**Task brief:** Return the full material exactly.

===============

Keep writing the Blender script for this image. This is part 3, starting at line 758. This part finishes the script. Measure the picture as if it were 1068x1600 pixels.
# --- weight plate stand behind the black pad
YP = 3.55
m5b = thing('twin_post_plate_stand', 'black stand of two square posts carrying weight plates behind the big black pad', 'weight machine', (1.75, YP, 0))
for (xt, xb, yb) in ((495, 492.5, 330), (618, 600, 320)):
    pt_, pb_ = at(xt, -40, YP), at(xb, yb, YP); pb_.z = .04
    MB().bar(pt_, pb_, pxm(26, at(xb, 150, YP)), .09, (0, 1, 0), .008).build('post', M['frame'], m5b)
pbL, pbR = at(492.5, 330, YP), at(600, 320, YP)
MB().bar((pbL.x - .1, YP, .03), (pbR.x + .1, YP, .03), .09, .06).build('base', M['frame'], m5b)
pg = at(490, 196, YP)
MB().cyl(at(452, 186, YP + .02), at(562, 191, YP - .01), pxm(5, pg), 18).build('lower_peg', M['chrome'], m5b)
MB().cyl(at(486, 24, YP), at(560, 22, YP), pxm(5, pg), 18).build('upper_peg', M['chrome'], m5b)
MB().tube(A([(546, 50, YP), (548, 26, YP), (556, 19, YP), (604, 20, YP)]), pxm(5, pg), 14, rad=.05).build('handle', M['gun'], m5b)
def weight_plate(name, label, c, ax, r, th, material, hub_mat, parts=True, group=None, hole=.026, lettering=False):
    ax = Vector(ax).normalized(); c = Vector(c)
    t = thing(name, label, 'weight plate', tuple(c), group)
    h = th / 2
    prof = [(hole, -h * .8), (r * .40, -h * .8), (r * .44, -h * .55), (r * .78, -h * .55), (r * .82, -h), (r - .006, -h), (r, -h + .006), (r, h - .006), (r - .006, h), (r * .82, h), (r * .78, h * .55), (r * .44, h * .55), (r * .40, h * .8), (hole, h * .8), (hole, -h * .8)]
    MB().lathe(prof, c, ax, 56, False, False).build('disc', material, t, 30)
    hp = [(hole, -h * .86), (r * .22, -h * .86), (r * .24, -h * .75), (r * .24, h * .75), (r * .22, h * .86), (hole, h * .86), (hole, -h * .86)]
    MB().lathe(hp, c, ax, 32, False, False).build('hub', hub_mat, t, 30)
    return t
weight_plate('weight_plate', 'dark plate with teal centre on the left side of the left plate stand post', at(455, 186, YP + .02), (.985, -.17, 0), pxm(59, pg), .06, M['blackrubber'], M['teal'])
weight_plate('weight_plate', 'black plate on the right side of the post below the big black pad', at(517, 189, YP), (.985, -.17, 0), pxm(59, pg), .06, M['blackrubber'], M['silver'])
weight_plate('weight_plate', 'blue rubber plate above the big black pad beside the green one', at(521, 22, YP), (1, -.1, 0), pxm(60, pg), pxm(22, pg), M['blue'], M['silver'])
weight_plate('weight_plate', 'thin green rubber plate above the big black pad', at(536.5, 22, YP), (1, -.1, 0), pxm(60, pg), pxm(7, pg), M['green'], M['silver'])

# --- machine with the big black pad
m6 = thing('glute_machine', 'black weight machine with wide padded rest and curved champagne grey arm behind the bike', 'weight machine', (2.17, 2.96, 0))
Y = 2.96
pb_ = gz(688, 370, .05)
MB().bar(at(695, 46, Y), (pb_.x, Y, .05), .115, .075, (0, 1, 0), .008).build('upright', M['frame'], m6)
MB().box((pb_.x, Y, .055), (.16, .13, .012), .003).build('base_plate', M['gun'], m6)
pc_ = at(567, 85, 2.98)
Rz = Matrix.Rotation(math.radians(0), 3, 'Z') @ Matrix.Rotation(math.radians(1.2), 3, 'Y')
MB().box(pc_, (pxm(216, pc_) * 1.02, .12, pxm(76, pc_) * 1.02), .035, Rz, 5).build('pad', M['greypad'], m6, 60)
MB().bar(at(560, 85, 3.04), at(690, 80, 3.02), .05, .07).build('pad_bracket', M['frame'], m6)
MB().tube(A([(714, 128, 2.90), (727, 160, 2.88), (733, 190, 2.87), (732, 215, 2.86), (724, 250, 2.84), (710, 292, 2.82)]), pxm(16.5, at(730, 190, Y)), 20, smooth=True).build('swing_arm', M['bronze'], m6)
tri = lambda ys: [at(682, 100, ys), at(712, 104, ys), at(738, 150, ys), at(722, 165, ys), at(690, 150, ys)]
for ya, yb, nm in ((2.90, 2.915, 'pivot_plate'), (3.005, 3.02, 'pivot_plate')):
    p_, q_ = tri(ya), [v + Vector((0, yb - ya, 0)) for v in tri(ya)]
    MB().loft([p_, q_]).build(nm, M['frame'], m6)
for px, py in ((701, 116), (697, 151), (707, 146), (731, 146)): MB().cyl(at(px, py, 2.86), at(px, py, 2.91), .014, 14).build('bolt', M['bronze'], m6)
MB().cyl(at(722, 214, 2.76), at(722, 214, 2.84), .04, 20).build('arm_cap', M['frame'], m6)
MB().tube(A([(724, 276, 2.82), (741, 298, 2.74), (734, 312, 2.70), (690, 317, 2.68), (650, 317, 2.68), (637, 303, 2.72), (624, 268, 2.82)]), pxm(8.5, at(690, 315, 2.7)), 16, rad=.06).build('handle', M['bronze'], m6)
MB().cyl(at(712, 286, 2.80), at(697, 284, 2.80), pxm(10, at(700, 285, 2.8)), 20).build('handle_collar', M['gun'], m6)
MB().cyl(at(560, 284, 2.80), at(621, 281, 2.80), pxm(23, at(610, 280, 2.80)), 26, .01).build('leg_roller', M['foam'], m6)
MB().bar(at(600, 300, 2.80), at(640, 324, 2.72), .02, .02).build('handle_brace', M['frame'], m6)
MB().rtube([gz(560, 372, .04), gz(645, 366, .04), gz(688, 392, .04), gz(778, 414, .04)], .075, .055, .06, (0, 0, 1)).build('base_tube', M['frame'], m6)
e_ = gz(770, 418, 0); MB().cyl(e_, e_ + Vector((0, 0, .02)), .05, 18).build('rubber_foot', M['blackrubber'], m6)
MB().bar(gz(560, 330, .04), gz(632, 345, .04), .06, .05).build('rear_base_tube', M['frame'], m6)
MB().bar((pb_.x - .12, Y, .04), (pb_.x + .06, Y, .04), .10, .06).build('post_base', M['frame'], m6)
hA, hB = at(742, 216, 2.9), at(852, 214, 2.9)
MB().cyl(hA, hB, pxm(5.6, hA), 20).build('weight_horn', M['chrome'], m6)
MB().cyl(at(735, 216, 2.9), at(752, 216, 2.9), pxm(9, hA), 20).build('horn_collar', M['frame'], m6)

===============

**Finished answer:**
Keep writing the Blender script for this image. This is part 3, starting at line 758. This part finishes the script. Measure the picture as if it were 1068x1600 pixels.
# --- weight plate stand behind the black pad
YP = 3.55
m5b = thing('twin_post_plate_stand', 'black stand of two square posts carrying weight plates behind the big black pad', 'weight machine', (1.75, YP, 0))
for (xt, xb, yb) in ((495, 492.5, 330), (618, 600, 320)):
    pt_, pb_ = at(xt, -40, YP), at(xb, yb, YP); pb_.z = .04
    MB().bar(pt_, pb_, pxm(26, at(xb, 150, YP)), .09, (0, 1, 0), .008).build('post', M['frame'], m5b)
pbL, pbR = at(492.5, 330, YP), at(600, 320, YP)
MB().bar((pbL.x - .1, YP, .03), (pbR.x + .1, YP, .03), .09, .06).build('base', M['frame'], m5b)
pg = at(490, 196, YP)
MB().cyl(at(452, 186, YP + .02), at(562, 191, YP - .01), pxm(5, pg), 18).build('lower_peg', M['chrome'], m5b)
MB().cyl(at(486, 24, YP), at(560, 22, YP), pxm(5, pg), 18).build('upper_peg', M['chrome'], m5b)
MB().tube(A([(546, 50, YP), (548, 26, YP), (556, 19, YP), (604, 20, YP)]), pxm(5, pg), 14, rad=.05).build('handle', M['gun'], m5b)
def weight_plate(name, label, c, ax, r, th, material, hub_mat, parts=True, group=None, hole=.026, lettering=False):
    ax = Vector(ax).normalized(); c = Vector(c)
    t = thing(name, label, 'weight plate', tuple(c), group)
    h = th / 2
    prof = [(hole, -h * .8), (r * .40, -h * .8), (r * .44, -h * .55), (r * .78, -h * .55), (r * .82, -h), (r - .006, -h), (r, -h + .006), (r, h - .006), (r - .006, h), (r * .82, h), (r * .78, h * .55), (r * .44, h * .55), (r * .40, h * .8), (hole, h * .8), (hole, -h * .8)]
    MB().lathe(prof, c, ax, 56, False, False).build('disc', material, t, 30)
    hp = [(hole, -h * .86), (r * .22, -h * .86), (r * .24, -h * .75), (r * .24, h * .75), (r * .22, h * .86), (hole, h * .86), (hole, -h * .86)]
    MB().lathe(hp, c, ax, 32, False, False).build('hub', hub_mat, t, 30)
    return t
weight_plate('weight_plate', 'dark plate with teal centre on the left side of the left plate stand post', at(455, 186, YP + .02), (.985, -.17, 0), pxm(59, pg), .06, M['blackrubber'], M['teal'])
weight_plate('weight_plate', 'black plate on the right side of the post below the big black pad', at(517, 189, YP), (.985, -.17, 0), pxm(59, pg), .06, M['blackrubber'], M['silver'])
weight_plate('weight_plate', 'blue rubber plate above the big black pad beside the green one', at(521, 22, YP), (1, -.1, 0), pxm(60, pg), pxm(22, pg), M['blue'], M['silver'])
weight_plate('weight_plate', 'thin green rubber plate above the big black pad', at(536.5, 22, YP), (1, -.1, 0), pxm(60, pg), pxm(7, pg), M['green'], M['silver'])

# --- machine with the big black pad
m6 = thing('glute_machine', 'black weight machine with wide padded rest and curved champagne grey arm behind the bike', 'weight machine', (2.17, 2.96, 0))
Y = 2.96
pb_ = gz(688, 370, .05)
MB().bar(at(695, 46, Y), (pb_.x, Y, .05), .115, .075, (0, 1, 0), .008).build('upright', M['frame'], m6)
MB().box((pb_.x, Y, .055), (.16, .13, .012), .003).build('base_plate', M['gun'], m6)
pc_ = at(567, 85, 2.98)
Rz = Matrix.Rotation(math.radians(0), 3, 'Z') @ Matrix.Rotation(math.radians(1.2), 3, 'Y')
MB().box(pc_, (pxm(216, pc_) * 1.02, .12, pxm(76, pc_) * 1.02), .035, Rz, 5).build('pad', M['greypad'], m6, 60)
MB().bar(at(560, 85, 3.04), at(690, 80, 3.02), .05, .07).build('pad_bracket', M['frame'], m6)
MB().tube(A([(714, 128, 2.90), (727, 160, 2.88), (733, 190, 2.87), (732, 215, 2.86), (724, 250, 2.84), (710, 292, 2.82)]), pxm(16.5, at(730, 190, Y)), 20, smooth=True).build('swing_arm', M['bronze'], m6)
tri = lambda ys: [at(682, 100, ys), at(712, 104, ys), at(738, 150, ys), at(722, 165, ys), at(690, 150, ys)]
for ya, yb, nm in ((2.90, 2.915, 'pivot_plate'), (3.005, 3.02, 'pivot_plate')):
    p_, q_ = tri(ya), [v + Vector((0, yb - ya, 0)) for v in tri(ya)]
    MB().loft([p_, q_]).build(nm, M['frame'], m6)
for px, py in ((701, 116), (697, 151), (707, 146), (731, 146)): MB().cyl(at(px, py, 2.86), at(px, py, 2.91), .014, 14).build('bolt', M['bronze'], m6)
MB().cyl(at(722, 214, 2.76), at(722, 214, 2.84), .04, 20).build('arm_cap', M['frame'], m6)
MB().tube(A([(724, 276, 2.82), (741, 298, 2.74), (734, 312, 2.70), (690, 317, 2.68), (650, 317, 2.68), (637, 303, 2.72), (624, 268, 2.82)]), pxm(8.5, at(690, 315, 2.7)), 16, rad=.06).build('handle', M['bronze'], m6)
MB().cyl(at(712, 286, 2.80), at(697, 284, 2.80), pxm(10, at(700, 285, 2.8)), 20).build('handle_collar', M['gun'], m6)
MB().cyl(at(560, 284, 2.80), at(621, 281, 2.80), pxm(23, at(610, 280, 2.80)), 26, .01).build('leg_roller', M['foam'], m6)
MB().bar(at(600, 300, 2.80), at(640, 324, 2.72), .02, .02).build('handle_brace', M['frame'], m6)
MB().rtube([gz(560, 372, .04), gz(645, 366, .04), gz(688, 392, .04), gz(778, 414, .04)], .075, .055, .06, (0, 0, 1)).build('base_tube', M['frame'], m6)
e_ = gz(770, 418, 0); MB().cyl(e_, e_ + Vector((0, 0, .02)), .05, 18).build('rubber_foot', M['blackrubber'], m6)
MB().bar(gz(560, 330, .04), gz(632, 345, .04), .06, .05).build('rear_base_tube', M['frame'], m6)
MB().bar((pb_.x - .12, Y, .04), (pb_.x + .06, Y, .04), .10, .06).build('post_base', M['frame'], m6)
hA, hB = at(742, 216, 2.9), at(852, 214, 2.9)
MB().cyl(hA, hB, pxm(5.6, hA), 20).build('weight_horn', M['chrome'], m6)
MB().cyl(at(735, 216, 2.9), at(752, 216, 2.9), pxm(9, hA), 20).build('horn_collar', M['frame'], m6)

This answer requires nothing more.